** Start of COLLECTED MATERIAL **

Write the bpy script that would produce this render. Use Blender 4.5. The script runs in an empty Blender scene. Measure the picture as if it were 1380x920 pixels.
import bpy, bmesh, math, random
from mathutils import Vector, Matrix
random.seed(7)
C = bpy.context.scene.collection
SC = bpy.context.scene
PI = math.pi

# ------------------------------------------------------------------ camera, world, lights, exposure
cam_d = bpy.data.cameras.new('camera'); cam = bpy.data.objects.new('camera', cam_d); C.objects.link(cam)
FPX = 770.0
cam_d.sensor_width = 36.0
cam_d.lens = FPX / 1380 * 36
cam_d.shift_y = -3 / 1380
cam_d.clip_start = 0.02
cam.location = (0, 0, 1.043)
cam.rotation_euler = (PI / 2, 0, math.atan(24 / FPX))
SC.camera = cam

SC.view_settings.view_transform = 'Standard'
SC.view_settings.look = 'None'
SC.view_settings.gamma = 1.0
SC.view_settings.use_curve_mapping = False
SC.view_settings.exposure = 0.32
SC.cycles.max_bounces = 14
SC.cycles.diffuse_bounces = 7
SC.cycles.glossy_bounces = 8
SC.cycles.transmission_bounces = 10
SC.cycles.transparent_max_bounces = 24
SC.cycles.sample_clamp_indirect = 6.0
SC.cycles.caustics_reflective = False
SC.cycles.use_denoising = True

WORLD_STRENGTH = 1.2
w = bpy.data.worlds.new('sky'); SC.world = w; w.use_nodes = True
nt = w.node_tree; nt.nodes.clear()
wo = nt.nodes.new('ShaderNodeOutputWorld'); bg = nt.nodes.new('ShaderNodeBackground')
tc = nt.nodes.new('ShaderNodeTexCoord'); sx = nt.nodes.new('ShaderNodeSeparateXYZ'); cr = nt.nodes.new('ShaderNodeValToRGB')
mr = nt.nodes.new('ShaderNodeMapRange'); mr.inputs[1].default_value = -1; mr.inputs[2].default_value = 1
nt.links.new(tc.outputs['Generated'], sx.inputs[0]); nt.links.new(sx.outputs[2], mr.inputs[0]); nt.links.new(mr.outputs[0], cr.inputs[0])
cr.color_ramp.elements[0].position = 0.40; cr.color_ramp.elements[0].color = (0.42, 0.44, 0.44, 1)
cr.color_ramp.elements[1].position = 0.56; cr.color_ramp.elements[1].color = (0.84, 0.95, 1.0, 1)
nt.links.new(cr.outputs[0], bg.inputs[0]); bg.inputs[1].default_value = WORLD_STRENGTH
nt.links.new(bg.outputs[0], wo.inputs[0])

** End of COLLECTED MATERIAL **

The required output is the exact run of lines from the beginning of the listing above to the line that contains "PI = math.pi", inclusive of both.

#### WORKED SOLUTION:
Write the bpy script that would produce this render. Use Blender 4.5. The script runs in an empty Blender scene. Measure the picture as if it were 1380x920 pixels.
import bpy, bmesh, math, random
from mathutils import Vector, Matrix
random.seed(7)
C = bpy.context.scene.collection
SC = bpy.context.scene
PI = math.pi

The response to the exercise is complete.